▸ What is asked:
Keep only the lines that hold the string "Blender", filtering out the rest of the entries below.

☆ ☆ ☆ ☆ ☆ ☆ ☆

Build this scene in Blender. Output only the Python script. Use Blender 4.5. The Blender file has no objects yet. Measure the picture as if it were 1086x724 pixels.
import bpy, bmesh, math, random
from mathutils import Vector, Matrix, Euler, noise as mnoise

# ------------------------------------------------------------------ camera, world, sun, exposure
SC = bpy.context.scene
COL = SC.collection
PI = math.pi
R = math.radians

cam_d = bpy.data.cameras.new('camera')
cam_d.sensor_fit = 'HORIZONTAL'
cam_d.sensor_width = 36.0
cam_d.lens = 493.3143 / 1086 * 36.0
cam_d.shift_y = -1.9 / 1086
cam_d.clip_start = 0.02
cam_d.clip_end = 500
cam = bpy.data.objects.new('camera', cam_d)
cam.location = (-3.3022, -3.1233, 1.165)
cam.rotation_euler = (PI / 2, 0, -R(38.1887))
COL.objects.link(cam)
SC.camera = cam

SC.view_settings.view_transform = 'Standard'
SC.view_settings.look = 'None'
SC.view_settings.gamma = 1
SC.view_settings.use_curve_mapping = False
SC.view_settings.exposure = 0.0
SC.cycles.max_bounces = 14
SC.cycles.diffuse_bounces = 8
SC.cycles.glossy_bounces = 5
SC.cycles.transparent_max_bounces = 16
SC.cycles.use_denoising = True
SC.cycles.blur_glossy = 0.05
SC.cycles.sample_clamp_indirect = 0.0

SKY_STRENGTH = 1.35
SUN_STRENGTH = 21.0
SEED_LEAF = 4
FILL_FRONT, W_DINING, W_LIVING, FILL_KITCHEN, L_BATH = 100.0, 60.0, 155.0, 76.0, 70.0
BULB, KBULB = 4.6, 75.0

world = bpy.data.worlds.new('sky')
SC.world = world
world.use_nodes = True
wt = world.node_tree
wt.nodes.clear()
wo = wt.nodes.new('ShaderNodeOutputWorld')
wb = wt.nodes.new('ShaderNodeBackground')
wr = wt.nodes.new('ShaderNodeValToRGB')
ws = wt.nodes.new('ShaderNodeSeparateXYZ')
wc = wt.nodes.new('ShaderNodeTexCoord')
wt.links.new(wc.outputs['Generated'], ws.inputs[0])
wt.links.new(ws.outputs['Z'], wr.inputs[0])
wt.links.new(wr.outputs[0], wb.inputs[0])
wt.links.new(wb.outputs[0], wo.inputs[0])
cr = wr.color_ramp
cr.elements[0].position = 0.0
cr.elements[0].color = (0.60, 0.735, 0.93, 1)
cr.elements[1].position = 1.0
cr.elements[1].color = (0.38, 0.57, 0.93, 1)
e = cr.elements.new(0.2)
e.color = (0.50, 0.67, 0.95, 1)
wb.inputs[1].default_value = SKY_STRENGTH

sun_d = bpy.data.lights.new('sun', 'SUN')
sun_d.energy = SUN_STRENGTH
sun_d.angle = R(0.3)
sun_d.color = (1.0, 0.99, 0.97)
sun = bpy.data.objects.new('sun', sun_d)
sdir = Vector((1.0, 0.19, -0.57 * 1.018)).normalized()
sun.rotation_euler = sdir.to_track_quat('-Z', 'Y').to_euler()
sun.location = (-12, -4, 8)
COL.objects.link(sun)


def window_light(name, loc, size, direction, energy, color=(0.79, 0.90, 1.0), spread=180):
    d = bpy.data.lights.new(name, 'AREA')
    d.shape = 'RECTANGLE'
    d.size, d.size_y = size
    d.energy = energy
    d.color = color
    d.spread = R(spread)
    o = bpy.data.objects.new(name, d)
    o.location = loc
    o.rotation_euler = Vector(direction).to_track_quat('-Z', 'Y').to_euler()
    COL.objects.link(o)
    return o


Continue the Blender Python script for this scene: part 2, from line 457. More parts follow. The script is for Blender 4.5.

☆ ☆ ☆ ☆ ☆ ☆ ☆

▸ Exercise answer:
Build this scene in Blender. Output only the Python script. Use Blender 4.5. The Blender file has no objects yet. Measure the picture as if it were 1086x724 pixels.
Continue the Blender Python script for this scene: part 2, from line 457. More parts follow. The script is for Blender 4.5.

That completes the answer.